Sunday, June 17, 2012

A Leaderless World

A few weeks back John Mauldin had featured Dr Ian Bremmer, president of Eurasia Group, a leading global political risk research and consulting firm. Bremmer, author of Every Nation for Itself:: Winners and Losers in a G-Zero World states, “Not so long ago, America, Western Europe and Japan were the world’s powerhouses.  Today, they’re struggling to recover their dynamism…. But nor are rising powers like China, India, Brazil, Turkey, the Gulf Arabs and others ready to take up the slack…. If not the West, the rest, or the institutions where they come together, who will lead? The answer is, no one.”

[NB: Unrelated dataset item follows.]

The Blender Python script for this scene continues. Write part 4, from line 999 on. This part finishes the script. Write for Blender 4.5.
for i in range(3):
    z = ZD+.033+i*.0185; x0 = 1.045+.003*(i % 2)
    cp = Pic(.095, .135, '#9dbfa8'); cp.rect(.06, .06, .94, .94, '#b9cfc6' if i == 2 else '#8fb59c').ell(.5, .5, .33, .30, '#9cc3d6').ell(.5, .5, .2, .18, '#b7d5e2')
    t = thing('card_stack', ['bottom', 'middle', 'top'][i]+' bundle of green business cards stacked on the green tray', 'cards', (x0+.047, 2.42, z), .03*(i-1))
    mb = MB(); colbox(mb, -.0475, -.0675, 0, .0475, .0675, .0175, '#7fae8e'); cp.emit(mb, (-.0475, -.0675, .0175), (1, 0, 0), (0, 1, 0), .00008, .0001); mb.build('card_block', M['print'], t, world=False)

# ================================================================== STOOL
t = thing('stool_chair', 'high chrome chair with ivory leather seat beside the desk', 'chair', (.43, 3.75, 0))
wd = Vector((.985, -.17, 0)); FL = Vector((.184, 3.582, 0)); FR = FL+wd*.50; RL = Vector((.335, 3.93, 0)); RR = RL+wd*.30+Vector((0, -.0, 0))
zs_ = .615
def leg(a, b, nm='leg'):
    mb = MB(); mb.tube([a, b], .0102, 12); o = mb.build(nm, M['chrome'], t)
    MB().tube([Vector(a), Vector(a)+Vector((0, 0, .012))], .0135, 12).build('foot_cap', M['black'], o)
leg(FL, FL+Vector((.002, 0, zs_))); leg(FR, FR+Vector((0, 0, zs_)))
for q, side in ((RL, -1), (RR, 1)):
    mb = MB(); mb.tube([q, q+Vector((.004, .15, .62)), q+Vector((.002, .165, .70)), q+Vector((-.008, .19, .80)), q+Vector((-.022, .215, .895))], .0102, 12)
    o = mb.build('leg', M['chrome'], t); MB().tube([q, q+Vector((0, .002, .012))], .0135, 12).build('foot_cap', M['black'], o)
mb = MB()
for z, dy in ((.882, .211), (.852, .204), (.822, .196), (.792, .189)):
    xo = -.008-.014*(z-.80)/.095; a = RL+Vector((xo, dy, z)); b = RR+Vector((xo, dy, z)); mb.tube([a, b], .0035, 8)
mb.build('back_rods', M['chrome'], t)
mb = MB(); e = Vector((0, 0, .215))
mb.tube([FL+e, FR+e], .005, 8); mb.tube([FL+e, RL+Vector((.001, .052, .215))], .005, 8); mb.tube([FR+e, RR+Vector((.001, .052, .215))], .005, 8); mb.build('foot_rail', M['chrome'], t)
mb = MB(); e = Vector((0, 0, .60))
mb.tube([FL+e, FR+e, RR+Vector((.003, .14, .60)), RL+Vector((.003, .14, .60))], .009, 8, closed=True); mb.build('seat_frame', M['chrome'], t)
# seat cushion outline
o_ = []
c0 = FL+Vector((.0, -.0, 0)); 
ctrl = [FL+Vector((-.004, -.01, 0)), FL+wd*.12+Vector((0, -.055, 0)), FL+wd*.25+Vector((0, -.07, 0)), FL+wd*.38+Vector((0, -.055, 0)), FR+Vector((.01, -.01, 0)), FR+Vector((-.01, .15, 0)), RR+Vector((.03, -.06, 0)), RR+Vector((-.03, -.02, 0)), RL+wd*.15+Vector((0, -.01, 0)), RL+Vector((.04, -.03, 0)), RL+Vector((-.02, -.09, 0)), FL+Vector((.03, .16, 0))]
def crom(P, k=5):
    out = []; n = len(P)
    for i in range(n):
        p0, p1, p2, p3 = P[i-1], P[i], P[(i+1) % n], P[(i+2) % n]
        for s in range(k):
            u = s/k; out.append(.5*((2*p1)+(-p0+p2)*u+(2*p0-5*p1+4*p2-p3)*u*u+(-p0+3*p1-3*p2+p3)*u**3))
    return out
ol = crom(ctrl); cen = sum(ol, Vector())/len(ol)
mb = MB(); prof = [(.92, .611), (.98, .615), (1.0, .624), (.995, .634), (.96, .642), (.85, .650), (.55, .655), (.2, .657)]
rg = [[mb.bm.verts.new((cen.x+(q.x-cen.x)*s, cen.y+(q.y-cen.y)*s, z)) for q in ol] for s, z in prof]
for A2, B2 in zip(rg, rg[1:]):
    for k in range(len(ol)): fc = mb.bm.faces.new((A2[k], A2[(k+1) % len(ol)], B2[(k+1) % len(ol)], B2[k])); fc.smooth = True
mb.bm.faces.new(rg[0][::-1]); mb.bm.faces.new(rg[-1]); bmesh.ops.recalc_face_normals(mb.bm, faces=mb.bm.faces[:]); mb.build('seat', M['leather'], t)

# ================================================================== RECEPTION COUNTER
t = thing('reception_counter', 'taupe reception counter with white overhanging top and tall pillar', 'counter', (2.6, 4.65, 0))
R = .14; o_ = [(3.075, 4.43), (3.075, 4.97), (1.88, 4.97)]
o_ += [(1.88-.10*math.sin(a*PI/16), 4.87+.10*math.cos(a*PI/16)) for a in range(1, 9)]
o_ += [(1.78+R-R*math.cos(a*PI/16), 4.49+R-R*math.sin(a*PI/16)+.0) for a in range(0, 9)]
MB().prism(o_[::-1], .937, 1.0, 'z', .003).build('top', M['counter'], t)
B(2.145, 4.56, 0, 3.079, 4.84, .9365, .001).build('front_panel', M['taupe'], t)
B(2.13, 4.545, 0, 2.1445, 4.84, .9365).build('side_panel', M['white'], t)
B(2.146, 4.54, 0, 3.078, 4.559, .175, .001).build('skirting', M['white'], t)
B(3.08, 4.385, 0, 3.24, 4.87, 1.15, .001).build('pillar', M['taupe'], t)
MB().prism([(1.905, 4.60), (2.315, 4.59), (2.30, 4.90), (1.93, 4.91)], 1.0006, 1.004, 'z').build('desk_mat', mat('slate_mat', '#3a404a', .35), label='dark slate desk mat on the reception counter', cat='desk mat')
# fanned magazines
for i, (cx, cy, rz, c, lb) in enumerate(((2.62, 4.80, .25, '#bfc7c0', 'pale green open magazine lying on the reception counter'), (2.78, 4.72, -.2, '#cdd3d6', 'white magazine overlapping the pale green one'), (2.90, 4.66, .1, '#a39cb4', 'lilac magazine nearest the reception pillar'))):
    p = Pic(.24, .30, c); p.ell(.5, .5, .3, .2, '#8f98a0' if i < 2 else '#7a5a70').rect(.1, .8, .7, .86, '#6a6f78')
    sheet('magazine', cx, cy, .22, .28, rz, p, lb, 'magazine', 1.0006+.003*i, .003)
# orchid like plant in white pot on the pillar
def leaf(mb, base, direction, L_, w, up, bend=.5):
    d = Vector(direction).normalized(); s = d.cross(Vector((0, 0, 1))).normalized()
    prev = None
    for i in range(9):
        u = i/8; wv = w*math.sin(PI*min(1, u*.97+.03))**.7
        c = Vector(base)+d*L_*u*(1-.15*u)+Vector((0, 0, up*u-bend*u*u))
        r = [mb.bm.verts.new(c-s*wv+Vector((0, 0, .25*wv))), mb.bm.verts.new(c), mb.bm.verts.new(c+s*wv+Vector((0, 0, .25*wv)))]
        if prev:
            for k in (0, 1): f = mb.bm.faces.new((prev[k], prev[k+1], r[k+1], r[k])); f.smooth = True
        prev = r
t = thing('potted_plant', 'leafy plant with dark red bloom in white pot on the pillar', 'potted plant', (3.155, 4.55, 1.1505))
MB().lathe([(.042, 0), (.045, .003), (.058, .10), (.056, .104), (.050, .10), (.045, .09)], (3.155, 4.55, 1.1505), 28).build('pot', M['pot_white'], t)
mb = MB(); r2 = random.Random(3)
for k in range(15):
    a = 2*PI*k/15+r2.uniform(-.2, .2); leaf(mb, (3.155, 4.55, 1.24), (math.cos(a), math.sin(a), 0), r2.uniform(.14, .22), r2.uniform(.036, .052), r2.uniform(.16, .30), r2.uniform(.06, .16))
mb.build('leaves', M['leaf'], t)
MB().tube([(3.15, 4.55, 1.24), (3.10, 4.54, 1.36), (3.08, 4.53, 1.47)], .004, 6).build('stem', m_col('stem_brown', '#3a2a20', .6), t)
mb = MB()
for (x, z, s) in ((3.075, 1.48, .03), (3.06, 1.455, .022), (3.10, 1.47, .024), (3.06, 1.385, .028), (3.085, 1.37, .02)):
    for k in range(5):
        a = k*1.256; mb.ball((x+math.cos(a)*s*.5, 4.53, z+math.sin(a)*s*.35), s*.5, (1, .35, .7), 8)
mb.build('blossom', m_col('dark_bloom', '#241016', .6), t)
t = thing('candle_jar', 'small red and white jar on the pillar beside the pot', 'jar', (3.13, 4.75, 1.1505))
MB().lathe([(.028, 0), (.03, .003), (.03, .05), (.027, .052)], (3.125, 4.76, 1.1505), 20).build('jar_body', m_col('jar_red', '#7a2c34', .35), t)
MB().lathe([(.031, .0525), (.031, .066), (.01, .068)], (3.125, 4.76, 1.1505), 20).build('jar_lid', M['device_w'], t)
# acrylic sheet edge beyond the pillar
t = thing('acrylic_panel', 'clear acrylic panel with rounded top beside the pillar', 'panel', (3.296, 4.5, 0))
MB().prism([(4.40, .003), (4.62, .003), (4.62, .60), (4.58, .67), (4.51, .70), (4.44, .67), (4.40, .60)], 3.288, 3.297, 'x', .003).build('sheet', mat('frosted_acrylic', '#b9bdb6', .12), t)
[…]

Here is the full Mauldin piece by Bremmer

  • In short, it’s a world without leadership. That’s unfortunate, because at a time when so many problems transcend borders—from regional conflicts to climate change and threats to global market stability to cyber-attacks, terrorism, and the security of food and water—the need for international cooperation has never been greater. Cooperation demands leadership. Leaders have the leverage to coordinate multinational responses to transnational problems. They have the wealth and power to persuade other governments to take actions they wouldn’t otherwise take. They pick up the checks that others can’t afford and provide services no one else will pay for. Leaders set the agenda.
  • But nor are rising powers like China, India, Brazil, Turkey, the Gulf Arabs and others ready to take up the slack. For emerging nations, emergence is a full-time job. The governments of these countries still face complex development challenges that demand too many resources and too much time, energy, attention, and money to accept major new risks and burdens abroad.
  • If not the West, the rest, or the institutions where they come together, who will lead? The answer is, no one. Neither the once-dominant G7 nor the unworkable G20. We have entered the G-Zero, a world in which, for the first time since the end of World War II, there is no single power or alliance of powers ready to take on global leadership.
  • A world without leaders will undermine our ability to keep the peace, expand opportunity, reverse the impact of climate change, and feed growing populations. Its effects will have implications for our politics, business, information, communication, security, food, air and water. It will be felt in every region of the world—and even in cyberspace.  
  • Every era has its winners and losers, and the G-Zero will be no different. It is not merely strength but adaptability and resilience that are the attributes most likely to produce prosperity in a G-Zero world. Countries that have choices among political, security and commercial partners are much better able to navigate a world that generates shocks from unexpected directions.
  • The shape of the post-G-Zero global order will depend on the answer to two questions. First, will 
  • relations between America and China be defined mainly by competition and conflict or by complementary interests? Second, will these two countries dominate international politics or can a variety of other states play an independent and influential global role? I see five broad scenarios:
    • A G2 world in which common interests lead US and Chinese leaders mainly to collaborate
    • A workable G20 order in which the G-Zero has generated so much trouble that governments are forced to work together to ensure political and economic stability
    • A “Cold War 2.0” scenario in which the new order is defined by US-Chinese conflict
    • Regionalization of international politics, in which America remains the only global power but in which local heavyweights call most of the shots within their respective neighborhoods
    • A disintegration scenario that I call “G-Subzero” in which fragmentation within powerful countries limits the ability of national governments to govern
  • So what can America’s next president, Obama or Romney, and the country’s next Congress do about all this? They can accept that the world is changed, that this is not 1960, and that, at least for the time being, the architects of American foreign policy must learn to do more with less. More importantly, they can build a foreign policy that allows US policymakers, America’s military, American companies, and American investors to adapt to changing circumstances, partner where necessary, and innovate at every opportunity. They must also do something that Americans don’t do often enough: Invest for the longer-term future. They must rebuild the nation’s strength from within so that America can afford to be indispensable for the post-G-Zero world.